Ms Scott did not include herself in a secret report's terms of reference

Aberdeen City Council's chief executive has excluded herself from an investigation into the way senior managers handled the baby ashes scandal, BBC Scotland has learned.

Angela Scott commissioned a secret report into practices at the city's Hazlehead crematorium.

But she did not include herself in its terms of reference.

Ms Scott showed the report to councillors on Wednesday, but then took it back citing legal advice.

The authority has now confirmed that she asked for the investigation to examine managers' actions only up to director level.

That excludes the part played by Ms Scott and her predecessors.

A council spokesman said the terms of reference came from the recommendations of two previous reports.

Mixed together

But North East Conservative MSP Ross Thomson said it was wrong that the most senior managers, who set the culture of the organisation, were excluded.

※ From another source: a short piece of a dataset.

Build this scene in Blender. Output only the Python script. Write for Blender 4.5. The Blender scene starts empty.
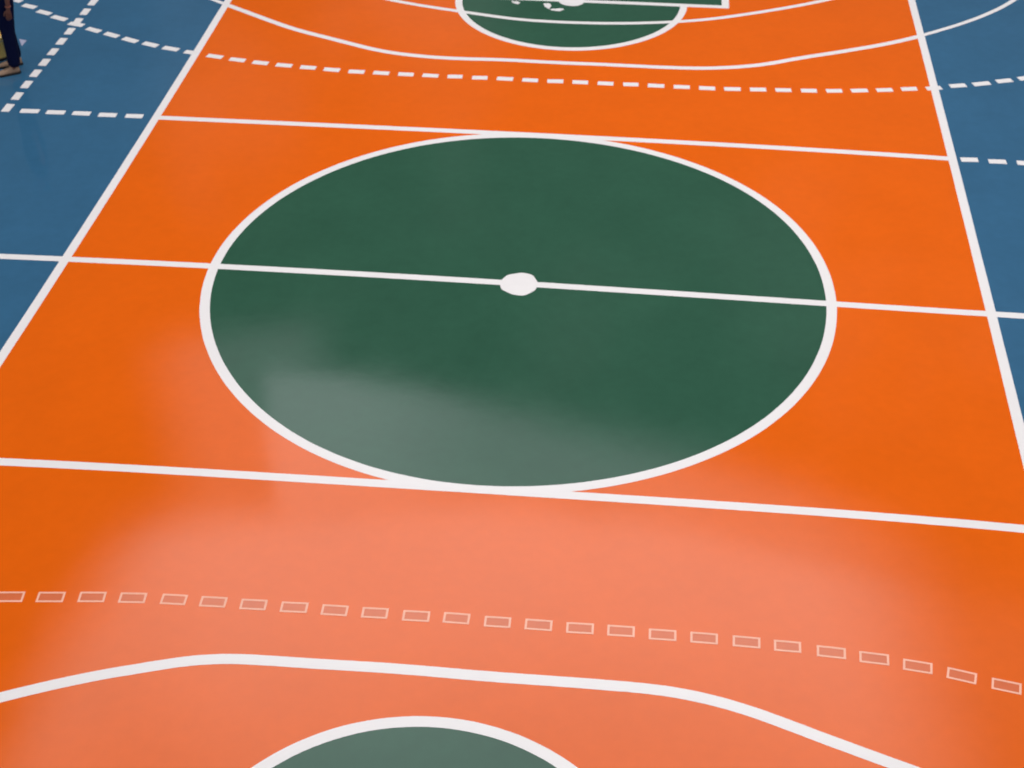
import bpy, bmesh, math, random
from math import pi, sin, cos
from mathutils import Vector, Matrix
random.seed(7)
S = bpy.context.scene
COL = S.collection
# ------------------------------------------------------------------ survey of the court (metres, origin on the centre spot)
N6 = [[-3.5, -5.742], [-3.4, -5.686], [-3.3, -5.631], [-3.2, -5.578], [-3.1, -5.527], [-3.0, -5.478], [-2.9, -5.431], [-2.8, -5.385], [-2.7, -5.341], [-2.6, -5.299], [-2.5, -5.258], [-2.4, -5.22], [-2.3, -5.184], [-2.2, -5.15], [-2.1, -5.116], [-2.0, -5.083], [-1.9, -5.051], [-1.8, -5.024], [-1.7, -5.002], [-1.6, -4.986], [-1.5, -4.975], [-1.4, -4.969], [-1.3, -4.966], [-1.2, -4.963], [-1.1, -4.962], [-1.0, -4.96], [-0.9, -4.958], [-0.8, -4.955], [-0.7, -4.952], [-0.6, -4.95], [-0.5, -4.947], [-0.4, -4.945], [-0.3, -4.944], [-0.2, -4.944], [-0.1, -4.944], [-0.0, -4.945], [0.1, -4.946], [0.2, -4.947], [0.3, -4.947], [0.4, -4.947], [0.5, -4.946], [0.6, -4.945], [0.7, -4.944], [0.8, -4.942], [0.9, -4.941], [1.0, -4.94], [1.1, -4.94], [1.2, -4.94], [1.3, -4.94], [1.4, -4.942], [1.5, -4.946], [1.6, -4.953], [1.7, -4.965], [1.8, -4.981], [1.9, -5.001], [2.0, -5.025], [2.1, -5.054], [2.2, -5.085], [2.3, -5.121], [2.4, -5.159], [2.5, -5.198], [2.6, -5.237], [2.7, -5.275], [2.8, -5.313], [2.9, -5.35], [3.0, -5.387], [3.1, -5.424], [3.2, -5.461], [3.3, -5.498], [3.4, -5.535], [3.5, -5.572], [3.6, -5.609]]
F6 = [[-5.2, 6.695], [-5.1, 6.622], [-5.0, 6.55], [-4.9, 6.479], [-4.8, 6.411], [-4.7, 6.344], [-4.6, 6.278], [-4.5, 6.214], [-4.4, 6.15], [-4.3, 6.087], [-4.2, 6.023], [-4.1, 5.959], [-4.0, 5.895], [-3.9, 5.831], [-3.8, 5.767], [-3.7, 5.705], [-3.6, 5.645], [-3.5, 5.588], [-3.4, 5.535], [-3.3, 5.486], [-3.2, 5.44], [-3.1, 5.397], [-3.0, 5.354], [-2.9, 5.311], [-2.8, 5.267], [-2.7, 5.223], [-2.6, 5.178], [-2.5, 5.135], [-2.4, 5.093], [-2.3, 5.056], [-2.2, 5.024], [-2.1, 4.996], [-2.0, 4.974], [-1.9, 4.955], [-1.8, 4.94], [-1.7, 4.928], [-1.6, 4.919], [-1.5, 4.912], [-1.4, 4.908], [-1.3, 4.906], [-1.2, 4.907], [-1.1, 4.91], [-1.0, 4.914], [-0.9, 4.919], [-0.8, 4.923], [-0.7, 4.926], [-0.6, 4.927], [-0.5, 4.926], [-0.4, 4.924], [-0.3, 4.921], [-0.2, 4.918], [-0.1, 4.917], [-0.0, 4.916], [0.1, 4.916], [0.2, 4.917], [0.3, 4.918], [0.4, 4.92], [0.5, 4.921], [0.6, 4.921], [0.7, 4.921], [0.8, 4.92], [0.9, 4.919], [1.0, 4.918], [1.1, 4.917], [1.2, 4.917], [1.3, 4.918], [1.4, 4.92], [1.5, 4.924], [1.6, 4.928], [1.7, 4.935], [1.8, 4.945], [1.9, 4.959], [2.0, 4.977], [2.1, 4.998], [2.2, 5.023], [2.3, 5.051], [2.4, 5.083], [2.5, 5.12], [2.6, 5.164], [2.7, 5.213], [2.8, 5.265], [2.9, 5.317], [3.0, 5.366], [3.1, 5.413], [3.2, 5.458], [3.3, 5.503], [3.4, 5.548], [3.5, 5.595], [3.6, 5.642], [3.7, 5.69], [3.8, 5.739], [3.9, 5.789], [4.0, 5.841], [4.1, 5.896], [4.2, 5.954], [4.3, 6.016], [4.4, 6.081], [4.5, 6.15], [4.6, 6.223], [4.7, 6.297], [4.8, 6.372], [4.9, 6.448], [5.0, 6.527], [5.1, 6.609], [5.2, 6.696], [5.3, 6.787], [5.4, 6.883], [5.5, 6.985], [5.6, 7.094], [5.7, 7.213], [5.8, 7.343], [5.9, 7.484], [6.0, 7.638]]
P3 = [[-2.8, 6.776], [-2.7, 6.728], [-2.6, 6.682], [-2.5, 6.639], [-2.4, 6.598], [-2.3, 6.56], [-2.2, 6.525], [-2.1, 6.492], [-2.0, 6.462], [-1.9, 6.433], [-1.8, 6.406], [-1.7, 6.38], [-1.6, 6.355], [-1.5, 6.331], [-1.4, 6.307], [-1.3, 6.283], [-1.2, 6.259], [-1.1, 6.236], [-1.0, 6.212], [-0.9, 6.19], [-0.8, 6.169], [-0.7, 6.151], [-0.6, 6.136], [-0.5, 6.125], [-0.4, 6.117], [-0.3, 6.112], [-0.2, 6.108], [-0.1, 6.106], [-0.0, 6.106], [0.1, 6.107], [0.2, 6.11], [0.3, 6.114], [0.4, 6.119], [0.5, 6.126], [0.6, 6.135], [0.7, 6.145], [0.8, 6.157], [0.9, 6.171], [1.0, 6.187], [1.1, 6.204], [1.2, 6.222], [1.3, 6.242], [1.4, 6.264], [1.5, 6.287], [1.6, 6.314], [1.7, 6.343], [1.8, 6.376], [1.9, 6.412], [2.0, 6.451], [2.1, 6.493], [2.2, 6.538], [2.3, 6.583], [2.4, 6.63], [2.5, 6.677], [2.6, 6.726], [2.7, 6.776], [2.8, 6.827], [2.9, 6.88], [3.0, 6.934], [3.1, 6.991], [3.2, 7.049], [3.3, 7.11], [3.4, 7.172], [3.5, 7.237], [3.6, 7.303], [3.7, 7.372], [3.8, 7.442]]
FARDASH = [[-7.332, 6.076, -7.224, 6.028], [-7.167, 5.929, -6.961, 5.853], [-6.907, 5.763, -6.696, 5.676], [-6.655, 5.617, -6.43, 5.518], [-6.367, 5.428, -6.152, 5.376], [-6.082, 5.303, -5.877, 5.214], [-5.805, 5.182, -5.602, 5.092], [-5.53, 5.06, -5.312, 4.967], [-5.233, 4.951, -5.022, 4.873], [-4.95, 4.848, -4.728, 4.79], [-4.648, 4.76, -4.449, 4.712], [-4.338, 4.68, -4.123, 4.636], [-4.037, 4.611, -3.824, 4.576], [-3.734, 4.552, -3.521, 4.528], [-3.43, 4.51, -3.217, 4.49], [-3.124, 4.474, -2.914, 4.462], [-2.824, 4.449, -2.613, 4.432], [-2.512, 4.415, -2.305, 4.417], [-2.209, 4.416, -2.0, 4.407], [-1.9, 4.406, -1.699, 4.405], [-1.604, 4.406, -1.397, 4.4], [-1.298, 4.4, -1.104, 4.411], [-0.999, 4.4, -0.801, 4.412], [-0.7, 4.409, -0.491, 4.406], [-0.393, 4.403, -0.189, 4.402], [-0.091, 4.399, 0.115, 4.409], [0.211, 4.405, 0.411, 4.41], [0.514, 4.407, 0.716, 4.406], [0.819, 4.406, 1.013, 4.418], [1.112, 4.409, 1.32, 4.407], [1.419, 4.404, 1.623, 4.408], [1.719, 4.402, 1.922, 4.402], [2.016, 4.406, 2.223, 4.417], [2.321, 4.422, 2.523, 4.435], [2.62, 4.437, 2.819, 4.452], [2.919, 4.454, 3.122, 4.469], [3.217, 4.476, 3.419, 4.497], [3.511, 4.507, 3.718, 4.541], [3.812, 4.55, 4.014, 4.587], [4.103, 4.609, 4.304, 4.645], [4.4, 4.652, 4.594, 4.704], [4.686, 4.75, 4.892, 4.8], [4.968, 4.821, 5.184, 4.888], [5.256, 4.928, 5.458, 4.991], [5.529, 5.028, 5.729, 5.108]]
NEARDASH = [[-3.423, -4.559, -3.22, -4.537], [-3.12, -4.529, -2.917, -4.508], [-2.81, -4.496, -2.612, -4.476], [-2.506, -4.471, -2.307, -4.455], [-2.191, -4.45, -2.0, -4.444], [-1.895, -4.444, -1.698, -4.437], [-1.59, -4.441, -1.394, -4.432], [-1.286, -4.437, -1.085, -4.428], [-0.979, -4.433, -0.783, -4.429], [-0.677, -4.43, -0.483, -4.423], [-0.372, -4.429, -0.172, -4.422], [-0.071, -4.417, 0.124, -4.416], [0.233, -4.425, 0.428, -4.42], [0.532, -4.421, 0.732, -4.419], [0.836, -4.424, 1.036, -4.418], [1.135, -4.419, 1.334, -4.415], [1.437, -4.425, 1.636, -4.422], [1.737, -4.424, 1.935, -4.424], [2.042, -4.428, 2.24, -4.431], [2.337, -4.44, 2.53, -4.443], [2.641, -4.461, 2.846, -4.47], [2.94, -4.486, 3.148, -4.498], [3.243, -4.526, 3.446, -4.549], [3.544, -4.572, 3.744, -4.613], [3.843, -4.64, 4.042, -4.676]]
LEFTEXT = [[-6.105, 3.015, -5.871, 3.023], [-5.794, 3.016, -5.564, 3.025], [-5.485, 3.023, -5.26, 3.026], [-5.168, 3.013, -4.948, 3.021], [-4.853, 3.018, -4.635, 3.025]]
RIGHTEXT = [[4.584, 2.952, 4.785, 2.963], [4.884, 2.944, 5.085, 2.951], [5.186, 2.942, 5.385, 2.94]]
CIRC = [3.0067, 0.0155, 0.0248, -0.001, -0.0031, 0.0024, 0.0087, -0.0038, -0.0016, -0.0062, 0.0013]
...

And Paul Wells, whose son's ashes were not returned after being cremated at Hazlehead, said he was surprised because "it was meant to be an open, transparent investigation, looking at everything."

BBC Scotland revealed in 2013 that no ashes had been offered to the families of infants cremated in Aberdeen over a five-year period.

Baby and adult ashes were mixed together and given back to relatives of the adult, while the parents of infants were told there were no ashes.

It followed similar revelations about Mortonhall crematorium in Edinburgh, which had been secretly burying baby ashes in secret for decades.

A report into the scandal by Dame Elish Angiolini described the practices as "abhorrent".

The council director responsible for Hazlehead, Pete Leonard, did not attend Wednesday's council meeting to discuss the secret report. He was said to be on annual leave.